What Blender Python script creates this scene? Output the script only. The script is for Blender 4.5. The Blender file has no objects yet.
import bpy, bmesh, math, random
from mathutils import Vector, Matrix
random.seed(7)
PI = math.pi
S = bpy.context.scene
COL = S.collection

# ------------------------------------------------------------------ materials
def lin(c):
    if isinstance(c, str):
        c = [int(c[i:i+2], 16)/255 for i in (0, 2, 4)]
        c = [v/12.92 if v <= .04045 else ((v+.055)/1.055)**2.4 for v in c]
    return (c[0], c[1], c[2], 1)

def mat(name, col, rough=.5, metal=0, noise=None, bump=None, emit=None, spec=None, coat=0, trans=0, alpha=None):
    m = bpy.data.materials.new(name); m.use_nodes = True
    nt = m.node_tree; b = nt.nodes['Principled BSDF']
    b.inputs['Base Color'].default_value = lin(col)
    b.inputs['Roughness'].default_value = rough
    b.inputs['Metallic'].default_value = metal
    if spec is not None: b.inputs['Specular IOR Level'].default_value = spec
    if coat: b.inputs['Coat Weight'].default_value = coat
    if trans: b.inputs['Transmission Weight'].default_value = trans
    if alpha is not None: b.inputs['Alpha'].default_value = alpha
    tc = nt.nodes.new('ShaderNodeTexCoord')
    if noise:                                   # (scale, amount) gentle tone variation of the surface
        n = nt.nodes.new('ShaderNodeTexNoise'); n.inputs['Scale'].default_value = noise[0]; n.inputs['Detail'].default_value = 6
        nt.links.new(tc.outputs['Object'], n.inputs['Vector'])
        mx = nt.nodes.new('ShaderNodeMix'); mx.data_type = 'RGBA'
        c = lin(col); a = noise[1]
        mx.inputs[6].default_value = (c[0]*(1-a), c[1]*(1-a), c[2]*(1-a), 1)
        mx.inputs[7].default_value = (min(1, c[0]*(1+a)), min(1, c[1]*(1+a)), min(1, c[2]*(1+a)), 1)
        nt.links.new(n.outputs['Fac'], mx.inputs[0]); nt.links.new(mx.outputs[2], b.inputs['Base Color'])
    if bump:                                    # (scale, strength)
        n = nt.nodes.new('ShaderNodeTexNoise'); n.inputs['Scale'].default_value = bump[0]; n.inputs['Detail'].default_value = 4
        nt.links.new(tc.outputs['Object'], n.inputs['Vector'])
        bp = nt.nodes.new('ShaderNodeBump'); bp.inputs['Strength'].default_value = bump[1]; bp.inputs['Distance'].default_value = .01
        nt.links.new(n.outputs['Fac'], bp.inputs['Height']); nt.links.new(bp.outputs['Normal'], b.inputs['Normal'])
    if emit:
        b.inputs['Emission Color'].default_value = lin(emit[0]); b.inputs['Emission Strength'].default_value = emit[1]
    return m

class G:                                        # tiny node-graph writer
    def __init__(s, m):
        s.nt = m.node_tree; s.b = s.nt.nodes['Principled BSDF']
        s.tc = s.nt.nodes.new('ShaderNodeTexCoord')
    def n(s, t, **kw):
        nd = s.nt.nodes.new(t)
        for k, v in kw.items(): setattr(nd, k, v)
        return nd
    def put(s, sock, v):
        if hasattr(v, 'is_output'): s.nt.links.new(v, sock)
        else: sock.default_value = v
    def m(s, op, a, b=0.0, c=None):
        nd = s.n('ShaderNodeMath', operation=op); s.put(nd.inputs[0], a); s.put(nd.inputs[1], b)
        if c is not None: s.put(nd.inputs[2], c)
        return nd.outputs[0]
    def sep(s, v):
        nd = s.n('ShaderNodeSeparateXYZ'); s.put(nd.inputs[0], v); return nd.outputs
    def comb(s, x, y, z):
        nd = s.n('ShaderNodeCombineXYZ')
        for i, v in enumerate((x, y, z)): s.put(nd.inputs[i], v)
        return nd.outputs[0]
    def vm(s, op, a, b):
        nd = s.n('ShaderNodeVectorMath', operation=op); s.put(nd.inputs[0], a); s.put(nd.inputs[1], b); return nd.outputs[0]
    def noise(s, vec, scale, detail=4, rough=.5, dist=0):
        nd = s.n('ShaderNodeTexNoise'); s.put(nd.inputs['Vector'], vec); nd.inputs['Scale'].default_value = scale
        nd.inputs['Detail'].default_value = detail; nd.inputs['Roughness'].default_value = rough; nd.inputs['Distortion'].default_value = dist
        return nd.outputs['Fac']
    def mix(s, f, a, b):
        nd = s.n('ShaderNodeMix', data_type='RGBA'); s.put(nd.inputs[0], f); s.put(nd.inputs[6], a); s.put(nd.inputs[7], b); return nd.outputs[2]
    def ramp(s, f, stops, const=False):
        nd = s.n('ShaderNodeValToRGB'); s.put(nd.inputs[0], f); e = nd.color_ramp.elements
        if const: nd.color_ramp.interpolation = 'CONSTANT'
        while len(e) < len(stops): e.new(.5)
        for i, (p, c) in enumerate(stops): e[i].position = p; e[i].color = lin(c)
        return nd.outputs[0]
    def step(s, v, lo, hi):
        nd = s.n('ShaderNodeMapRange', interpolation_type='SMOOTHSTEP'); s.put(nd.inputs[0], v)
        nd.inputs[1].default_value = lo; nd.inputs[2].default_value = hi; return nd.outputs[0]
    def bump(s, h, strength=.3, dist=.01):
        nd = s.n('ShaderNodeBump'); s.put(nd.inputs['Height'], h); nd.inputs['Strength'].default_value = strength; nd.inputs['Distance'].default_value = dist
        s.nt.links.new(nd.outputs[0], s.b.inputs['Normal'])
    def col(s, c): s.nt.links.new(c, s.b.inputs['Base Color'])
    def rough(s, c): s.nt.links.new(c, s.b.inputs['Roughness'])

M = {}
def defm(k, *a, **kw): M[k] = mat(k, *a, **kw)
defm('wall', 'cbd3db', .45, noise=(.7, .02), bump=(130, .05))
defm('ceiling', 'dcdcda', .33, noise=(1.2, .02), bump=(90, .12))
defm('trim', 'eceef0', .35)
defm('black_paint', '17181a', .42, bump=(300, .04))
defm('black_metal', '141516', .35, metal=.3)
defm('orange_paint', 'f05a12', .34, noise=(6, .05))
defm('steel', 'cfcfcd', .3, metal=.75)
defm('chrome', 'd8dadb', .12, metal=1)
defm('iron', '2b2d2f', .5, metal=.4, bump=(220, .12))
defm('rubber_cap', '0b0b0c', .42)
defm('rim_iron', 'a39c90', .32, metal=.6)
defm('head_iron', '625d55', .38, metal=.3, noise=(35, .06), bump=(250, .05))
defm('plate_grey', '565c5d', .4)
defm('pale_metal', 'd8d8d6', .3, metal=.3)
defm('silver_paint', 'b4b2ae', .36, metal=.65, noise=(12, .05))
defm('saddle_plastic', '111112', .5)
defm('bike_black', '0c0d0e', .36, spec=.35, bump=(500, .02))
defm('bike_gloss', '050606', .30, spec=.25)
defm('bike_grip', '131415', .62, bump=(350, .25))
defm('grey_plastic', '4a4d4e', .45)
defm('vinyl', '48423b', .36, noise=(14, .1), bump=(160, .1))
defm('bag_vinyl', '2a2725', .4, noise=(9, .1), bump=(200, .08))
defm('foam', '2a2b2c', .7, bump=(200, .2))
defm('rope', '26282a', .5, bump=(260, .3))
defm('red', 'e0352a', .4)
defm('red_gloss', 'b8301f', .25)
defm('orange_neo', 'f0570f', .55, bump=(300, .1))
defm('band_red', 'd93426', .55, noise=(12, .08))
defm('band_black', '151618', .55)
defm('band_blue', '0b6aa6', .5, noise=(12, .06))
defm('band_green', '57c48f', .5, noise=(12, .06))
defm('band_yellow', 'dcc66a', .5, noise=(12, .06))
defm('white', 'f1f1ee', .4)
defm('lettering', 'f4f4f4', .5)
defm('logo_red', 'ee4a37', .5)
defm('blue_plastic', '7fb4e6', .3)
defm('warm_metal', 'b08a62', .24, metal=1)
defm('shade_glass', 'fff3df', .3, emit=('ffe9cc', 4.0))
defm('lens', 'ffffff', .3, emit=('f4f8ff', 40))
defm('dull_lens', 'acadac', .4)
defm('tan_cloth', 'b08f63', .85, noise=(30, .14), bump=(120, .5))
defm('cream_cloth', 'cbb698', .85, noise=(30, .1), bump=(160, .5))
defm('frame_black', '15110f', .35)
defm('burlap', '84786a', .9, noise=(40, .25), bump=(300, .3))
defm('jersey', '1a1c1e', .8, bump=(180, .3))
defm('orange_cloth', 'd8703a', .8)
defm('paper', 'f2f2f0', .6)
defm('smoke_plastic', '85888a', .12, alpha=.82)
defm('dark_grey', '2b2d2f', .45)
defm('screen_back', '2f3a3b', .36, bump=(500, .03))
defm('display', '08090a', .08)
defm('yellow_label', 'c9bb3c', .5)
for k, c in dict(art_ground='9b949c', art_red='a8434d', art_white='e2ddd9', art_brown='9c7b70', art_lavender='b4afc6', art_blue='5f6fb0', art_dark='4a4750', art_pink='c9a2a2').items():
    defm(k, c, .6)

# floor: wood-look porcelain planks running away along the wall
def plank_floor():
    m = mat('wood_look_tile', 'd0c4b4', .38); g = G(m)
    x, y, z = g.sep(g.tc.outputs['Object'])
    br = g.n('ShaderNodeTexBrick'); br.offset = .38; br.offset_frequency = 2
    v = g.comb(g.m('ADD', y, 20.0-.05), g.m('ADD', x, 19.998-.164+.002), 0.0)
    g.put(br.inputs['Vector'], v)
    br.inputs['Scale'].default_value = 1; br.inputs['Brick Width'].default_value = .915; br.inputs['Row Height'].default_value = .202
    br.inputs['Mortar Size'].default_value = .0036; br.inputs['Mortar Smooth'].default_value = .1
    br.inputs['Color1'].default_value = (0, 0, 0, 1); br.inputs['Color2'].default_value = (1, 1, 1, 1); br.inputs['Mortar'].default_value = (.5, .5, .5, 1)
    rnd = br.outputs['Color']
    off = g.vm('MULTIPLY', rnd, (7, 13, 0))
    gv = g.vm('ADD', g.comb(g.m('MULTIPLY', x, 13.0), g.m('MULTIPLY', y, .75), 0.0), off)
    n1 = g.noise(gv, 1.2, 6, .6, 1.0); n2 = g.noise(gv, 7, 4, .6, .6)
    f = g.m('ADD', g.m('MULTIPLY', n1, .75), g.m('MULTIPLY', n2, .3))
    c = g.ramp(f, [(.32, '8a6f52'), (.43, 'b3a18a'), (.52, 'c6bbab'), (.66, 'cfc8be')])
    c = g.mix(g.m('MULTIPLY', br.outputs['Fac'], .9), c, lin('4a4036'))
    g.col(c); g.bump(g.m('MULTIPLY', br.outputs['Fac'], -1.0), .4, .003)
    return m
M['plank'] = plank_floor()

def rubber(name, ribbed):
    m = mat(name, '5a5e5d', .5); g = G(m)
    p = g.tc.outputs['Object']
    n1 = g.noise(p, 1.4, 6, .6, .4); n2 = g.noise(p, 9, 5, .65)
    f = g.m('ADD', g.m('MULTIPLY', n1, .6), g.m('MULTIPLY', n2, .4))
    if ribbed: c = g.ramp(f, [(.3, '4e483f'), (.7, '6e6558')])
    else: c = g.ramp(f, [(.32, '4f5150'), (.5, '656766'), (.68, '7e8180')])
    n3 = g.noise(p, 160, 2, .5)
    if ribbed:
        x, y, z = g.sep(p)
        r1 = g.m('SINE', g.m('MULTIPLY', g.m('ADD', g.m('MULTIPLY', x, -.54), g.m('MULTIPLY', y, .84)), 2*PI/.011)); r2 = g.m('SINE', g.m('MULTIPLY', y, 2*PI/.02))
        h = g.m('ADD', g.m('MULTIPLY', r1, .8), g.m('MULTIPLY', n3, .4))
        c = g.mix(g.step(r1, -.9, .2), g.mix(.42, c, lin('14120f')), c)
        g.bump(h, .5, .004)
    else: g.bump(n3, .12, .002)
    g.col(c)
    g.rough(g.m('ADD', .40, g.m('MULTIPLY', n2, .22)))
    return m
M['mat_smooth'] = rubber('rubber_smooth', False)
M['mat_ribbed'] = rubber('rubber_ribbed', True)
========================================
# Written problem
Exactly repeat the lines running from the top of the listing to the line bearing "return (c[0], c[1], c[2], 1)", both of those lines included, and only them.

# Task response
What Blender Python script creates this scene? Output the script only. The script is for Blender 4.5. The Blender file has no objects yet.
import bpy, bmesh, math, random
from mathutils import Vector, Matrix
random.seed(7)
PI = math.pi
S = bpy.context.scene
COL = S.collection

# ------------------------------------------------------------------ materials
def lin(c):
    if isinstance(c, str):
        c = [int(c[i:i+2], 16)/255 for i in (0, 2, 4)]
        c = [v/12.92 if v <= .04045 else ((v+.055)/1.055)**2.4 for v in c]
    return (c[0], c[1], c[2], 1)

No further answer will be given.